Chuck Norris wouldn’t do that.
“Okay, but in a traumatic situation most normal people have their brains flooded with stress hormones adrenaline and cortisol. They shut down the brain’s advanced mammalian parts and we return to a very primitive reptilian brain response.”
So I’m becoming a reptile?
“Ja basically,” said Smiler.
“Not really,” countered Andrew. “You haven’t frozen yet and you’re talking about it. Fear happens on a continuum from mild concern to all-out panic. We’re somewhere in between.”
So I’m only partly lizard.
“More like an impala,” said Andrew.
“Ah, another wildlife analogy,” exclaimed Smiler as he gazed out the window, the snow-capped peaks in the distance getting closer.
“Think about it: fear is fundamental to survival,” said Andrew. “Someone once said that in evolutionary terms it’s the anxious who survive. It’s true – you know those skittish impala sentries on the edge of the herd who compulsively snort? They’re the ones least likely to get nailed.”
But they relax once the lions have fed.
“Yes, because the pattern is predictable. They’re lucky because their fear hasn’t changed for centuries – it’s always the same suspects and the same strategies. Unfortunately we humans have so many changing fears that our worry wiring is constantly being stimulated. We are almost constantly in some state of fear.”
STRANGELY I never used to experience fear like this. But then I suppose I’m no longer 25 and able to bench-press my girlfriend or sleep on the ground without considering the bruises on my hips in the morning. Today I feel like I have so much to live for. I don’t want to risk everything for this trip. I’d much rather camp on the banks and get drunk under the stars with my friends and return home safely to my cute family, my cushy job, my cool friends.
It’s in this conflicted state that we pull up to the river’s edge and like clockwork my avoidance techniques kick in. I start making excuses like a schoolboy wanting to get out of writing an exam. At the same time I know that I need this trip like a farmer needs rain – it nourishes me. It also forces me out of my comfort zone, like being asked to make a speech at your best friend’s wedding. To chicken out would be to miss the chance to stand on your own two feet and let the people hear your voice, to stake your claim on this historic moment.
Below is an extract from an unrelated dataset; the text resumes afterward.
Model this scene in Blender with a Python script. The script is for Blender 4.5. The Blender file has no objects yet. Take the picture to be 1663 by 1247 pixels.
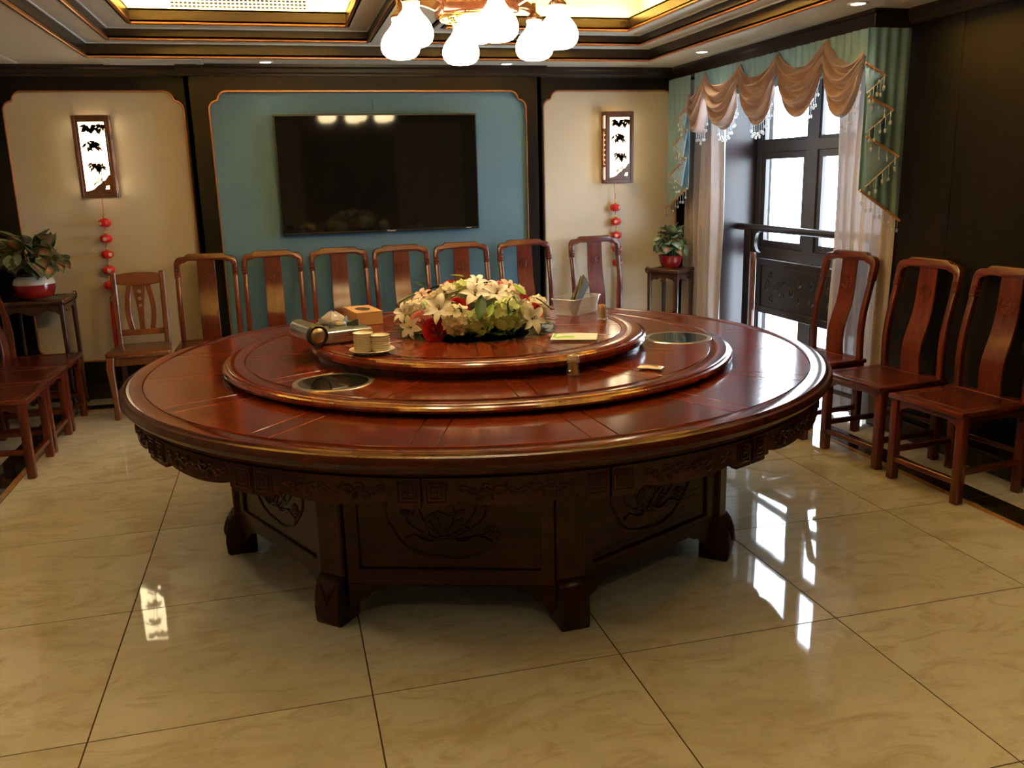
import bpy, bmesh, math, random
from math import sin, cos, pi, radians, sqrt, atan2, hypot
from mathutils import Vector, Matrix, Euler, noise
from mathutils.geometry import tessellate_polygon

random.seed(7)
scene = bpy.context.scene
C = scene.collection

# ------------------------------------------------------------------ camera, sky, exposure
cam_d = bpy.data.cameras.new('camera')
cam = bpy.data.objects.new('camera', cam_d)
C.objects.link(cam)
YAW, PITCH, ROLL, CAMH = 0.2495281, 0.2316207, -0.0258420, 1.51687
fw = Vector((sin(YAW) * cos(PITCH), cos(YAW) * cos(PITCH), -sin(PITCH)))
rt = Vector((cos(YAW), -sin(YAW), 0))
up = rt.cross(fw)
r2 = rt * cos(ROLL) + up * sin(ROLL)
u2 = up * cos(ROLL) - rt * sin(ROLL)
cam.matrix_world = Matrix(((r2.x, u2.x, -fw.x, 0), (r2.y, u2.y, -fw.y, 0), (r2.z, u2.z, -fw.z, CAMH), (0, 0, 0, 1)))
cam_d.sensor_fit = 'HORIZONTAL'
cam_d.sensor_width = 36
cam_d.lens = 1421.435 / 1663 * 36
cam_d.clip_start = 0.05
scene.camera = cam

SKY = 20.0        # overcast sky seen through the window
BULB = 40.0
COVE = 290.0
SCONCE = 7.5    # wall lantern diffusers
SPOT = 38.0
world = bpy.data.worlds.new('overcast_sky')
scene.world = world
world.use_nodes = True
bg = world.node_tree.nodes['Background']
bg.inputs[0].default_value = (0.74, 0.87, 1.0, 1)
bg.inputs[1].default_value = SKY
portal_d = bpy.data.lights.new('window_portal', 'AREA')
portal_d.shape = 'RECTANGLE'
portal_d.size, portal_d.size_y = 2.0, 2.3
portal_d.cycles.is_portal = True
portal = bpy.data.objects.new('window_portal', portal_d)
C.objects.link(portal)
portal.location = (3.86, 5.5, 1.15)
portal.rotation_euler = (0, radians(90), 0)      # looks towards -x, into the room
scene.view_settings.view_transform = 'Standard'
scene.view_settings.look = 'None'
scene.view_settings.exposure = 0.06
scene.view_settings.gamma = 1.0
scene.view_settings.use_curve_mapping = False

# ------------------------------------------------------------------ materials
MAT = {}

def newmat(name):
    m = bpy.data.materials.new(name)
    m.use_nodes = True
    nt = m.node_tree
    bsdf = nt.nodes['Principled BSDF']
    MAT[name] = m
    return m, nt, bsdf

def setp(b, **k):
    for key, val in k.items():
        key = key.replace('_', ' ')
        if key in b.inputs:
            b.inputs[key].default_value = val

def coords(nt, scale=(1, 1, 1), rnd=True, rot=(0, 0, 0)):
    tc = nt.nodes.new('ShaderNodeTexCoord')
    mp = nt.nodes.new('ShaderNodeMapping')
    mp.inputs['Scale'].default_value = scale
    mp.inputs['Rotation'].default_value = rot
    if rnd:
        oi = nt.nodes.new('ShaderNodeObjectInfo')
        mul = nt.nodes.new('ShaderNodeMath'); mul.operation = 'MULTIPLY'; mul.inputs[1].default_value = 61.7
        add = nt.nodes.new('ShaderNodeVectorMath'); add.operation = 'ADD'
        nt.links.new(oi.outputs['Random'], mul.inputs[0])
        nt.links.new(tc.outputs['Object'], add.inputs[0])
        nt.links.new(mul.outputs[0], add.inputs[1])
        nt.links.new(add.outputs[0], mp.inputs['Vector'])
    else:
        nt.links.new(tc.outputs['Object'], mp.inputs['Vector'])
    return mp.outputs[0]

def ramp(nt, fac, stops):
    r = nt.nodes.new('ShaderNodeValToRGB')
    el = r.color_ramp.elements
    while len(el) < len(stops):
        el.new(0.5)
    for e, (p, c) in zip(el, stops):
        e.position = p
        e.color = (*c, 1)
    nt.links.new(fac, r.inputs[0])
    return r.outputs[0]

def noise_tex(nt, vec, scale, detail=4, rough=0.55, dist=0.0):
    n = nt.nodes.new('ShaderNodeTexNoise')
    n.inputs['Scale'].default_value = scale
    n.inputs['Detail'].default_value = detail
    n.inputs['Roughness'].default_value = rough
    n.inputs['Distortion'].default_value = dist
    nt.links.new(vec, n.inputs['Vector'])
    return n.outputs['Fac']

def bump(nt, b, height, strength, dist=0.01):
    bp = nt.nodes.new('ShaderNodeBump')
    bp.inputs['Strength'].default_value = strength
    bp.inputs['Distance'].default_value = dist
    nt.links.new(height, bp.inputs['Height'])
    nt.links.new(bp.outputs[0], b.inputs['Normal'])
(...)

“So are we just going to run this bloody river regardless of my concerns?” I say as we pack food and clothes into dry-bags and prepare to shove our bodies into wetsuits that seem to get tighter each year.
“Look, right now we’re facing our fears with eyes wide open, with full brain function,” says Andrew. “We know the risks and we know how to manage them. Many people think bungee jumping off a bridge in a frozen, reptilian state is facing your fears – it’s not, that’s more like trauma. We’re not doing that.”
So what’s the difference?
“To face your fears there has to be some kind of learning, a measure of control like having a plan if something goes wrong or tackling it in a team.”
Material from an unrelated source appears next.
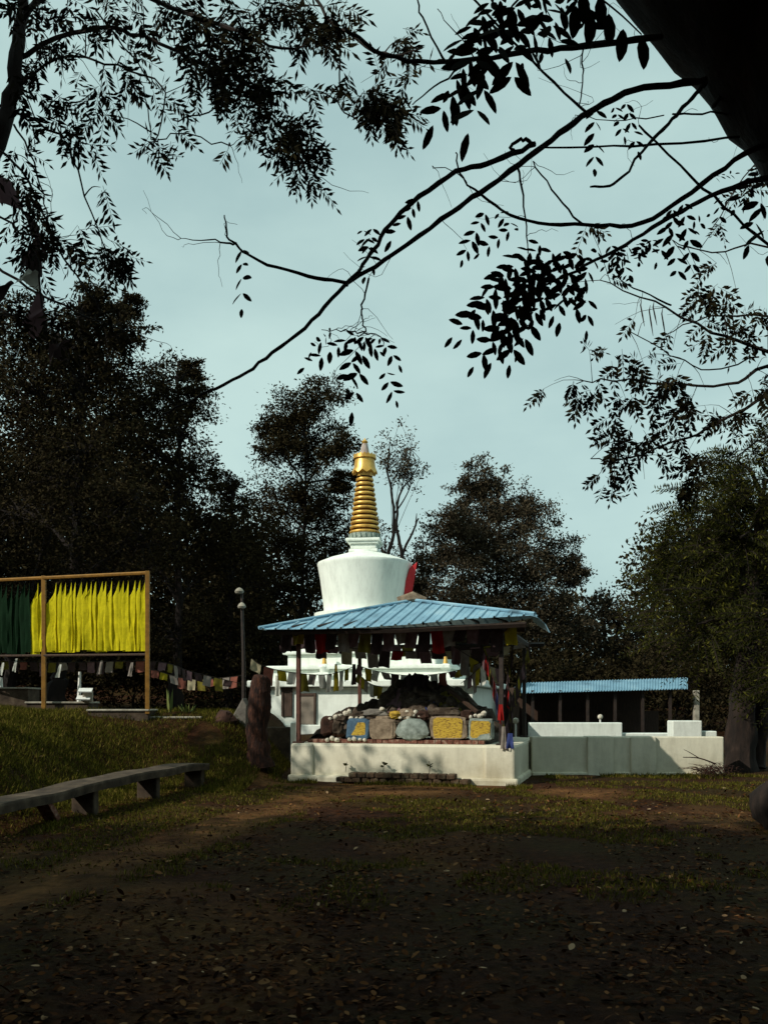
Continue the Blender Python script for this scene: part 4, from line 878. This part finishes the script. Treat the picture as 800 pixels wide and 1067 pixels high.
for a in ((620, 115, 619, 172, 2.8, 5, 15), (652, 108, 664, 155, 2.8, 5, 12), (640, 112, 650, 140, 2.8, 4, 10), (253, 260, 252, 318, 2.5, 4, 15), (505, 222, 482, 268, 2.7, 5, 15), (520, 222, 536, 236, 2.7, 3, 12), (530, 240, 500, 262, 2.65, 3, 13), (700, 218, 706, 292, 2.7, 6, 16), (712, 212, 722, 285, 2.7, 6, 16), (700, 225, 684, 270, 2.7, 4, 14), (370, 350, 318, 380, 2.5, 6, 14), (372, 352, 362, 402, 2.5, 4, 17), (380, 350, 367, 425, 2.5, 4, 18), (396, 352, 415, 378, 2.5, 3, 13), (402, 388, 412, 415, 2.5, 3, 15), (345, 345, 325, 365, 2.55, 4, 12), (388, 238, 380, 285, 2.6, 5, 13), (435, 208, 408, 248, 2.6, 5, 14), (378, 240, 388, 275, 2.6, 4, 12), (380, 355, 395, 365, 2.5, 3, 12),
          (797, 190, 780, 250, 2.5, 3, 22), (800, 170, 765, 215, 2.6, 4, 16), (795, 215, 800, 262, 2.5, 2, 24), (750, 205, 748, 235, 2.9, 3, 11), (745, 185, 765, 180, 2.9, 4, 8), (722, 240, 735, 225, 2.9, 2, 10)): spray(*a, sag=.04)
for a in ((560, 262, 472, 345, 2.5, 8, 20), (566, 272, 482, 348, 2.55, 8, 19), (570, 278, 494, 376, 2.5, 8, 20), (562, 285, 512, 372, 2.6, 7, 20), (548, 288, 531, 375, 2.45, 6, 21), (578, 270, 541, 362, 2.6, 7, 19), (592, 266, 556, 330, 2.6, 6, 18), (602, 264, 577, 325, 2.55, 6, 18), (612, 268, 611, 340, 2.65, 5, 18), (600, 286, 583, 332, 2.6, 4, 17), (562, 254, 512, 292, 2.55, 5, 18), (546, 268, 496, 318, 2.6, 5, 18), (622, 262, 600, 305, 2.6, 5, 16), (636, 256, 655, 284, 2.7, 4, 13), (575, 262, 520, 335, 2.4, 7, 20), (560, 270, 524, 352, 2.7, 7, 18), (585, 262, 600, 318, 2.5, 5, 17)): spray(*a, wr=.37, sag=.04)
for _ in range(6):
    x = random.uniform(640, 690); y = 262-(x-640)*.3; spray(x, y, x-random.uniform(0, 22), y+random.uniform(14, 24), 2.7, 4, 10, sag=.04)
for tt in sp.t: bmb.tube(tt, .0017, 3)
bmb.build('branches', M['twig'], root, True)
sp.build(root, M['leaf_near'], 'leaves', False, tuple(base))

# ---------------------------------------------------------------- small leaved tree off the right edge
base = Vector((5.2, 8.0, 0)); root = thing('overhanging_tree', base, 'fine leaved tree reaching in from the right edge above the feathery tree', 'tree'); mb = MB()
tq = limb(mb, [base, Vector((5.0, 8, 2)), Vector((4.7, 8, 3.6)), Vector((4.2, 8, 5.2)), Vector((3.9, 8, 7))], .22, .08, 10, 5, .01, .2); qs = []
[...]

“Okay team, enough said, let’s go run a river,” says James as he leads us down to scout the first rapid. We are meticulous, plotting our approach even though we’ve done this so many times before. As I slide into my kayak my heart is thundering in my chest and we head down in single file with white knuckles wrapped around our paddles.
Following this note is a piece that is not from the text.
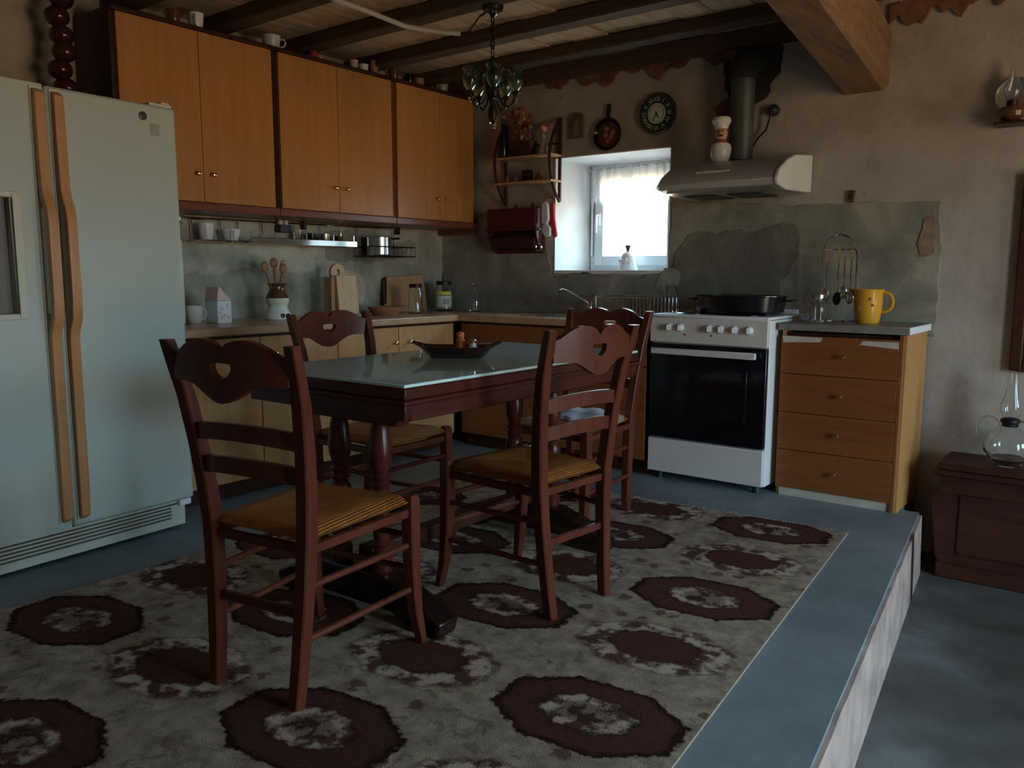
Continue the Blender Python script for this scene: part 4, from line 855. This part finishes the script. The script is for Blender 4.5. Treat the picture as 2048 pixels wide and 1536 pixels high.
MB().box(-0.06, -0.05, 0, 0.06, 0.05, 0.42).build('body', CREAM, t, 0.012); MB().box(-0.045, -0.035, 0.42, 0.045, 0.035, 0.445).build('lid', CREAM, t, 0.008)
t = thing('utensil_crock', 'brown and white ceramic crock holding wooden spoons', 'crock', (-3.82, 2.835, CT))
MB().lathe([(0.062, 0), (0.070, 0.006), (0.072, 0.03), (0.055, 0.06), (0.050, 0.075)], n=26).build('foot', PORC, t)
MB().lathe([(0.050, 0.074), (0.062, 0.10), (0.063, 0.12), (0.048, 0.145)], n=26).build('belly', CREAM, t)
MB().lathe([(0.062, 0.115), (0.0635, 0.122), (0.048, 0.150), (0.040, 0.165), (0.042, 0.185), (0.052, 0.195), (0.050, 0.20), (0.038, 0.186), (0.036, 0.165), (0.044, 0.15)], n=26, cap=False).build('neck', BROWNGLAZE, t)
for a in (0.5, 1.2): MB().lathe([(0.001, 0.0), (0.013, 0.001), (0.014, -0.004)], (0, 0, 0), 12, 'x', False).build('painted_spot', BROWNGLAZE, t).location = (0.071, -0.018+0.05*(a-0.5), 0.025)
for k, (dx, dy, L) in enumerate(((0.01, -0.075, 0.31), (-0.02, 0.0, 0.33), (0.01, 0.035, 0.30), (-0.01, 0.055, 0.32))):
    o = thing('wooden_spoon', ('wooden spoon leaning left in the ceramic crock', 'straight wooden spatula in the ceramic crock', 'wooden spoon leaning slightly right in the ceramic crock', 'pale wooden spoon at the right of the ceramic crock')[k], 'spoon', (-3.82, 2.835, CT))
    MB().tube([(0, 0, 0.09), (dx*0.5, dy*0.5, 0.18), (dx, dy, L-0.04)], [0.006, 0.007, 0.008]).build('handle', SPOON, o)
    MB().sphere((dx*1.05, dy*1.08, L-0.02), 0.027, 12, 8, (0.4, 1.0, 1.1)).build('bowl', SPOON if k < 3 else BOARDWOOD, o)
t = thing('knife_block', 'pale wooden salt box with round drilled top', 'wooden box', (-3.84, 3.31, CT), R(-4))
MB().box(-0.055, -0.085, 0, 0.02, 0.085, 0.235).build('box_body', BOARDWOOD, t, 0.004)
MB().hexa([(0.03, -0.06, 0.012), (0.03, 0.085, 0.012), (0.020, 0.085, 0.245), (0.020, -0.06, 0.245)], [(0.062, -0.06, 0.012), (0.062, 0.085, 0.012), (0.034, 0.085, 0.245), (0.034, -0.06, 0.245)]).build('sloping_front', PALEWOOD, t, 0.003)
ring = MB(); N_ = 28; vs_ = []; fs = []
for k in range(N_):
    a = 2*math.pi*k/N_
    for (r_, xx) in ((0.05, -0.052), (0.05, -0.03), (0.018, -0.03), (0.018, -0.052)): vs_.append((xx, r_*math.cos(a), 0.262+r_*math.sin(a)))
for k in range(N_):
    k2 = (k+1) % N_
    for q in range(4): fs.append((k*4+q, k*4+(q+1) % 4, k2*4+(q+1) % 4, k2*4+q))
ring.add(vs_, fs); ring.build('drilled_top', PALEWOOD, t)
MB().box(0.0, -0.075, 0.0, 0.075, 0.088, 0.012).build('base', PALEWOOD, t, 0.002)
t = thing('terracotta_dish', 'shallow terracotta dish on the worktop by the cutting board', 'dish', (-3.73, 3.56, CT))
MB().lathe([(0.075, 0), (0.08, 0.004), (0.105, 0.045), (0.110, 0.055), (0.104, 0.055), (0.075, 0.012), (0.001, 0.010)], n=34, cap=False).build('bowl', TERRACOTTA, t); MB().tube([(0.05, 0.10, 0.045), (0.06, 0.135, 0.05), (0.02, 0.15, 0.05), (-0.02, 0.11, 0.045)], 0.007).build('handle', TERRACOTTA, t)
t = thing('cutting_board', 'rectangular wooden cutting board leaning against the cement wall', 'cutting board', (-4.02, 4.05, CT))
m = MB(); a0, a1 = 0.0, -0.045
m.prism([(-0.22, 0.0), (0.18, 0.0), (0.18, 0.25), (-0.17, 0.235), (-0.20, 0.20), (-0.215, 0.05)], 'x', 0.0, 0.018); m.v = [(x-0.16*z, y, z) for x, y, z in m.v]; m.build('board', BOARDWOOD, t, 0.004)
m = MB().tube([(0.02, -0.225, 0.06), (0.005, -0.21, 0.14), (-0.015, -0.19, 0.225)], 0.008); m.build('edge_strap', DARKWOOD, t)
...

Needless to say we shoot it like old pros and when we regroup at the bottom our elation is hard to contain. I’m whooping like a schoolboy.
“Feel that dopamine kick!” yells Andrew.
“Whose dope is sick?” asks Smiler above the roar of the river.
“No man, dopamine – the neurotransmitter that gets released when you face new experiences. It has the great side-effect of enhancing your mood.”
Is that what you call a natural high?
“Yes, and it’s part of having mastered something. It’s one of the reasons we keep coming here – our brains want that kick. The power we feel now serves us in all parts of our lives.”
So I spend the next three days stoned out of my mind on dopamine knowing this: it’s not so bad being a chicken because there’s strength in owning up to my fears. Just as long as I never turn into a lizard.